Danach genügt es schon, wenn eine Onlinekennung (z.B. eine Cookie-ID) einen Webseitenbesucher als „unique user“ identifizieren kann, der bestimmte Seiten angeschaut hat, ohne dass auch nur irgendeine tatsächlich Identifikation des Namens möglich ist.
Nach dieser Definition fallen also nicht alle Cookies in der Anwendungsbereich der DSGVO.
Soweit technisch notwendige Cookies gesetzt werden, die keinerlei Wiedererkennung des Nutzers ermöglichen, fehlt es bereits an einer datenschutzrechtlichen Relevanz.
Werden hingegen Cookies gesetzt, die es ermöglichen den Nutzer wiederzuerkennen (wie z.B. Retargeting) oder das Nutzungsverhalten (pseudonym) tracken, stellt dies eine Verarbeitung personenbezogener Daten dar, die unter der DSGVO legitimiert werden muss.
Danach ist festzustellen, dass die allermeisten Drittanbieterwerkzeuge (wie z.B. Google Analytics oder Facebook Retargeting) auf die Vereinbarkeit mit der Datenschutzgrundverordnung geprüft werden müssen.
Nach der DSGVO ist die Erhebung und Verarbeitung von nutzerbasierten Cookie-IDs oder anderen Onlinekennungen nur zulässig, wenn einer der Erlaubnistatbestände des Art. 6 Abs.1 DSGVO die konkrete Datenverarbeitung legitimiert.
Werden personenbezogene Daten der Webseitenbesucher über Cookies verarbeitet, kommen in der Regel nur die Legitimationstatbestände
- Art. 6 Abs.1 lit. a) DSGVO (Einwilligung der betroffenen Person)
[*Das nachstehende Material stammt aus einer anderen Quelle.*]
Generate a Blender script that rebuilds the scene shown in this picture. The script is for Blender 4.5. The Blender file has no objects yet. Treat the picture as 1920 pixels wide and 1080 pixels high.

- Art. 6 Abs.1 lit. f) DSGVO (Berechtigte Interessen der verantwortlichen Stelle)
in Betracht.
Geht man davon aus, dass cookiebasiertes Drittanbieterwerkzeuge über berechtigte Interessen legitimiert werden können, dürfen diese gesetzt werden ohne dass der Nutzer vorher zustimmt. Ob cookiebasiertes Tracking oder Targeting über berechtigte Interessen im Sinne des Art. 6 Abs.1 lit.f DSGVO legitimiert werden kann oder einer Einwilligung (Opt-In) im Sinne des Art. 6 Abs.1 lit.f DSGVO bedarf, hängt von einer Abwägung der Interessen des Webseitenbetreibers mit denen der Besucher und deren berechtigten Nutzererwartung ab.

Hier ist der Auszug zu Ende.